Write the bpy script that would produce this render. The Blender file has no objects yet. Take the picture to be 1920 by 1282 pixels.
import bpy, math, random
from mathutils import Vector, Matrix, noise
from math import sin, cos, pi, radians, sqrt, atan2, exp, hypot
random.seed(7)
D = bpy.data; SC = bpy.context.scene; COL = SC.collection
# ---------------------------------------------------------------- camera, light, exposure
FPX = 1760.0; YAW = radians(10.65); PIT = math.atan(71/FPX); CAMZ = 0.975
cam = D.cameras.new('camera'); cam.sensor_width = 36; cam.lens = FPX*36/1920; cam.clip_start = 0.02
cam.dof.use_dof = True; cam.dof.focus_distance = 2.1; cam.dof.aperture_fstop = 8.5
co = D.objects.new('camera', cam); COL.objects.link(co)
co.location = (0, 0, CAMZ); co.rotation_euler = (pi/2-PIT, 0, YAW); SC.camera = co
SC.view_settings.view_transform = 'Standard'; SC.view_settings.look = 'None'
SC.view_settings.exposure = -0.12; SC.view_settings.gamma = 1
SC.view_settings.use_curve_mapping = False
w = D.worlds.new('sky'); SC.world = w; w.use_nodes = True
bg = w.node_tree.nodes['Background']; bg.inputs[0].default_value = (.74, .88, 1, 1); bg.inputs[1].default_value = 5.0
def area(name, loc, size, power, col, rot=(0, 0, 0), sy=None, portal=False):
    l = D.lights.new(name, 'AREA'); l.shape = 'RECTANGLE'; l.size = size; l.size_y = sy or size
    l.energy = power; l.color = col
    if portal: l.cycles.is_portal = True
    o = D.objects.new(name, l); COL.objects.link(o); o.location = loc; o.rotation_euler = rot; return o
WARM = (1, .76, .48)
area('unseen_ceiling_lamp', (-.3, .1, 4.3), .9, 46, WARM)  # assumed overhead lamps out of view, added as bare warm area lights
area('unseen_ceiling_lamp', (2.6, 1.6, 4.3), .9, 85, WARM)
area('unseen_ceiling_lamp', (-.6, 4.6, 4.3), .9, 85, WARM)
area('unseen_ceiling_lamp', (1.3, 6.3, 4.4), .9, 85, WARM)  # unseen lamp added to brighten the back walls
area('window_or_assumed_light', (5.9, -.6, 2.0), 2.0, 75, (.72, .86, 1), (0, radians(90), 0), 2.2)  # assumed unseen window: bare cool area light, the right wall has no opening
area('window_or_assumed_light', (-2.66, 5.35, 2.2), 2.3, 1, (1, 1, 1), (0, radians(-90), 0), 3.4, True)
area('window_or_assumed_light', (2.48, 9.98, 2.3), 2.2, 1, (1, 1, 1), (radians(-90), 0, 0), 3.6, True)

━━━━

▸ **EXERCISE DIRECTIONS**:
Write down every line of the data above that includes the string "objects".

▸ **RESPONSE TO THIS EXERCISE**:
Write the bpy script that would produce this render. The Blender file has no objects yet. Take the picture to be 1920 by 1282 pixels.
co = D.objects.new('camera', cam); COL.objects.link(co)
    o = D.objects.new(name, l); COL.objects.link(o); o.location = loc; o.rotation_euler = rot; return o